Celebrating Native American heritage
American Indian Resource Program hosts talk by Paul Apodaca
American Indian law professor Paul Apodaca will speak at UC Irvine at 4 p.m. Wednesday, Nov. 12, in the Student Center Pacific Ballroom B to mark Native American Heritage Month and the new Native American Heritage Day.
Apodaca will discuss cultural perceptions and realities, according to Nikishna Polequaptewa, director of the UCI American Indian Resource Program, which organized the event in conjunction with the American Indian Student Association.
Held in November, Native American Heritage Month will, for the first time, include a new national day of tribute honoring American Indians’ contributions to the U.S. Native American Heritage Day will fall on the Friday after Thanksgiving.
“This day helps raise awareness about the past and current realities faced by Native people,” says Yolanda Leon, American Indian Resource Program coordinator and American Indian Summer Institute in Computer Sciences director.

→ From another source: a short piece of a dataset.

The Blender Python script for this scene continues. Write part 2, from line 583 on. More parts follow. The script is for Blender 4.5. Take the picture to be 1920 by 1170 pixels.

Apodaca is associate professor of American studies at Chapman University, past editor of the Journal of California and Great Basin Anthropology, and former curator of American Indian art, folklore and California history for the Bowers Museum of Cultural Art. He wrote the musical score for the Academy Award-winning documentary “Broken Rainbow” and consults for Disney Imagineering, Universal Pictures and Knott’s Berry Farm.